- _Set exercise_
Reproduce all of the data word for word.

[Records with scene code]
[Begin]

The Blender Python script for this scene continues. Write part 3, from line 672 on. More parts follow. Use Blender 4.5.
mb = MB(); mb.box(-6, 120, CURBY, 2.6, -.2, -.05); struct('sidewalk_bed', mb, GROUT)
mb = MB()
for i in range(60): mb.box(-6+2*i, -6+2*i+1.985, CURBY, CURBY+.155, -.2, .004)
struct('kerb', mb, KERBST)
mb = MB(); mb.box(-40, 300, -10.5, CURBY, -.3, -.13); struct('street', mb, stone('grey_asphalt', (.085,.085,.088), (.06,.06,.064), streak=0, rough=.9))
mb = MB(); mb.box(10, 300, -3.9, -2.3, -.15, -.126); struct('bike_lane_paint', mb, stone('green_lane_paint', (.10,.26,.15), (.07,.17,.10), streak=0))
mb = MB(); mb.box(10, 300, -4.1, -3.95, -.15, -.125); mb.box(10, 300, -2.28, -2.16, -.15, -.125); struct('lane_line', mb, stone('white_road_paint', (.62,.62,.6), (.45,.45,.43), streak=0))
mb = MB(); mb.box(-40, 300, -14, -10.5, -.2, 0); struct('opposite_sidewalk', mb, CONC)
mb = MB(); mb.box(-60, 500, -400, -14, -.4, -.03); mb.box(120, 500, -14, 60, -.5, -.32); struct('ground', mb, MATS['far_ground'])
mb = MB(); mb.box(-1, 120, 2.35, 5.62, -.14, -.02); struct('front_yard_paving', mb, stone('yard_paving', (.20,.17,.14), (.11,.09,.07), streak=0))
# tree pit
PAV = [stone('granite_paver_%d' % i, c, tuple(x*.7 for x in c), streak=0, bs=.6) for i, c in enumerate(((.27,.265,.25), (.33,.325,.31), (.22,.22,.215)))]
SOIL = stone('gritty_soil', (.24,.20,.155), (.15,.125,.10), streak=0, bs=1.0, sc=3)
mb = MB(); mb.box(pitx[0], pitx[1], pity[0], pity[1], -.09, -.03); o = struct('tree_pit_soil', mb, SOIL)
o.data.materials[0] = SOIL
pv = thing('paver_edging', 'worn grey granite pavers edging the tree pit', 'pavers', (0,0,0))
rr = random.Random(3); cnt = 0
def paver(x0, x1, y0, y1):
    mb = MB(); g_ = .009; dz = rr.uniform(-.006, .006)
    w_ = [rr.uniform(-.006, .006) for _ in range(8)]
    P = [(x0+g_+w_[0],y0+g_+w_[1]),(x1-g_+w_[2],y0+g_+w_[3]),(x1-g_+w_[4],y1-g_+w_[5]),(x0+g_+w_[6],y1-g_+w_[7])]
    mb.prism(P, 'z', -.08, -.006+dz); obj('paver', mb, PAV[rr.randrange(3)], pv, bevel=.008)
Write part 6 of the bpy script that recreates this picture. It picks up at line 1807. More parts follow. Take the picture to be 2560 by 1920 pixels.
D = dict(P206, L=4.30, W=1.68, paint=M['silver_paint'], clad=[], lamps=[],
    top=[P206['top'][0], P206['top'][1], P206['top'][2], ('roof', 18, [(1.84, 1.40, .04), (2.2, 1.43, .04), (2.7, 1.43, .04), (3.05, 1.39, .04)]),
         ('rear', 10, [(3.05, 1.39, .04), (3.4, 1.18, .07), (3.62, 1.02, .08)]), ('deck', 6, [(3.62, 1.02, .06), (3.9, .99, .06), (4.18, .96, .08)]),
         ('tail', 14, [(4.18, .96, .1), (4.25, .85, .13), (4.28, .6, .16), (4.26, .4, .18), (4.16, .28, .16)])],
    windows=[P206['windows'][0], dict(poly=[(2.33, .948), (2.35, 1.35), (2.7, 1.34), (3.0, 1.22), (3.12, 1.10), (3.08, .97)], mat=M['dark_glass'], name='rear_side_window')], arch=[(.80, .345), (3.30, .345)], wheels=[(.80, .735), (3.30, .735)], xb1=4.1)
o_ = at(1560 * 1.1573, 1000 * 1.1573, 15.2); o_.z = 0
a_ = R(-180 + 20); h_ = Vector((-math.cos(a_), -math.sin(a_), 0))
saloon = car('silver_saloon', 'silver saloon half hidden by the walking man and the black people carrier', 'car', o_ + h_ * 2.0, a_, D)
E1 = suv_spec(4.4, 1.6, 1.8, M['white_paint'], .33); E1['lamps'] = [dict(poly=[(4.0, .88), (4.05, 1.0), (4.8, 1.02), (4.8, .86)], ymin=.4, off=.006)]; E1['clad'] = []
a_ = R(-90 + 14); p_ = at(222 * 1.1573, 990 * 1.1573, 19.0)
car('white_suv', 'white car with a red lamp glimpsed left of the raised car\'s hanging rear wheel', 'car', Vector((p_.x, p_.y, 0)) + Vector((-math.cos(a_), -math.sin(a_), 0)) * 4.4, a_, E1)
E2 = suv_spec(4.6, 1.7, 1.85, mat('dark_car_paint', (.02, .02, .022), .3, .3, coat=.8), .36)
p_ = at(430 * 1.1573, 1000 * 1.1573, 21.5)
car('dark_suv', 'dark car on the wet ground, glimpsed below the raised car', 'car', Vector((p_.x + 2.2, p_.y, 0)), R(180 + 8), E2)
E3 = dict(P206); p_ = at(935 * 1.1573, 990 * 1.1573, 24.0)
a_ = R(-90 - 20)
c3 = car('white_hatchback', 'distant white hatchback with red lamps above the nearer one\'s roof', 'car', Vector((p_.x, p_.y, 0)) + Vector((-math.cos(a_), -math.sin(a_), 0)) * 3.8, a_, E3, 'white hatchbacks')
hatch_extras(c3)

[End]

- _Exercise answer_
The Blender Python script for this scene continues. Write part 3, from line 672 on. More parts follow. Use Blender 4.5.
mb = MB(); mb.box(-6, 120, CURBY, 2.6, -.2, -.05); struct('sidewalk_bed', mb, GROUT)
mb = MB()
for i in range(60): mb.box(-6+2*i, -6+2*i+1.985, CURBY, CURBY+.155, -.2, .004)
struct('kerb', mb, KERBST)
mb = MB(); mb.box(-40, 300, -10.5, CURBY, -.3, -.13); struct('street', mb, stone('grey_asphalt', (.085,.085,.088), (.06,.06,.064), streak=0, rough=.9))
mb = MB(); mb.box(10, 300, -3.9, -2.3, -.15, -.126); struct('bike_lane_paint', mb, stone('green_lane_paint', (.10,.26,.15), (.07,.17,.10), streak=0))
mb = MB(); mb.box(10, 300, -4.1, -3.95, -.15, -.125); mb.box(10, 300, -2.28, -2.16, -.15, -.125); struct('lane_line', mb, stone('white_road_paint', (.62,.62,.6), (.45,.45,.43), streak=0))
mb = MB(); mb.box(-40, 300, -14, -10.5, -.2, 0); struct('opposite_sidewalk', mb, CONC)
mb = MB(); mb.box(-60, 500, -400, -14, -.4, -.03); mb.box(120, 500, -14, 60, -.5, -.32); struct('ground', mb, MATS['far_ground'])
mb = MB(); mb.box(-1, 120, 2.35, 5.62, -.14, -.02); struct('front_yard_paving', mb, stone('yard_paving', (.20,.17,.14), (.11,.09,.07), streak=0))
# tree pit
PAV = [stone('granite_paver_%d' % i, c, tuple(x*.7 for x in c), streak=0, bs=.6) for i, c in enumerate(((.27,.265,.25), (.33,.325,.31), (.22,.22,.215)))]
SOIL = stone('gritty_soil', (.24,.20,.155), (.15,.125,.10), streak=0, bs=1.0, sc=3)
mb = MB(); mb.box(pitx[0], pitx[1], pity[0], pity[1], -.09, -.03); o = struct('tree_pit_soil', mb, SOIL)
o.data.materials[0] = SOIL
pv = thing('paver_edging', 'worn grey granite pavers edging the tree pit', 'pavers', (0,0,0))
rr = random.Random(3); cnt = 0
def paver(x0, x1, y0, y1):
    mb = MB(); g_ = .009; dz = rr.uniform(-.006, .006)
    w_ = [rr.uniform(-.006, .006) for _ in range(8)]
    P = [(x0+g_+w_[0],y0+g_+w_[1]),(x1-g_+w_[2],y0+g_+w_[3]),(x1-g_+w_[4],y1-g_+w_[5]),(x0+g_+w_[6],y1-g_+w_[7])]
    mb.prism(P, 'z', -.08, -.006+dz); obj('paver', mb, PAV[rr.randrange(3)], pv, bevel=.008)
Write part 6 of the bpy script that recreates this picture. It picks up at line 1807. More parts follow. Take the picture to be 2560 by 1920 pixels.
D = dict(P206, L=4.30, W=1.68, paint=M['silver_paint'], clad=[], lamps=[],
    top=[P206['top'][0], P206['top'][1], P206['top'][2], ('roof', 18, [(1.84, 1.40, .04), (2.2, 1.43, .04), (2.7, 1.43, .04), (3.05, 1.39, .04)]),
         ('rear', 10, [(3.05, 1.39, .04), (3.4, 1.18, .07), (3.62, 1.02, .08)]), ('deck', 6, [(3.62, 1.02, .06), (3.9, .99, .06), (4.18, .96, .08)]),
         ('tail', 14, [(4.18, .96, .1), (4.25, .85, .13), (4.28, .6, .16), (4.26, .4, .18), (4.16, .28, .16)])],
    windows=[P206['windows'][0], dict(poly=[(2.33, .948), (2.35, 1.35), (2.7, 1.34), (3.0, 1.22), (3.12, 1.10), (3.08, .97)], mat=M['dark_glass'], name='rear_side_window')], arch=[(.80, .345), (3.30, .345)], wheels=[(.80, .735), (3.30, .735)], xb1=4.1)
o_ = at(1560 * 1.1573, 1000 * 1.1573, 15.2); o_.z = 0
a_ = R(-180 + 20); h_ = Vector((-math.cos(a_), -math.sin(a_), 0))
saloon = car('silver_saloon', 'silver saloon half hidden by the walking man and the black people carrier', 'car', o_ + h_ * 2.0, a_, D)
E1 = suv_spec(4.4, 1.6, 1.8, M['white_paint'], .33); E1['lamps'] = [dict(poly=[(4.0, .88), (4.05, 1.0), (4.8, 1.02), (4.8, .86)], ymin=.4, off=.006)]; E1['clad'] = []
a_ = R(-90 + 14); p_ = at(222 * 1.1573, 990 * 1.1573, 19.0)
car('white_suv', 'white car with a red lamp glimpsed left of the raised car\'s hanging rear wheel', 'car', Vector((p_.x, p_.y, 0)) + Vector((-math.cos(a_), -math.sin(a_), 0)) * 4.4, a_, E1)
E2 = suv_spec(4.6, 1.7, 1.85, mat('dark_car_paint', (.02, .02, .022), .3, .3, coat=.8), .36)
p_ = at(430 * 1.1573, 1000 * 1.1573, 21.5)
car('dark_suv', 'dark car on the wet ground, glimpsed below the raised car', 'car', Vector((p_.x + 2.2, p_.y, 0)), R(180 + 8), E2)
E3 = dict(P206); p_ = at(935 * 1.1573, 990 * 1.1573, 24.0)
a_ = R(-90 - 20)
c3 = car('white_hatchback', 'distant white hatchback with red lamps above the nearer one\'s roof', 'car', Vector((p_.x, p_.y, 0)) + Vector((-math.cos(a_), -math.sin(a_), 0)) * 3.8, a_, E3, 'white hatchbacks')
hatch_extras(c3)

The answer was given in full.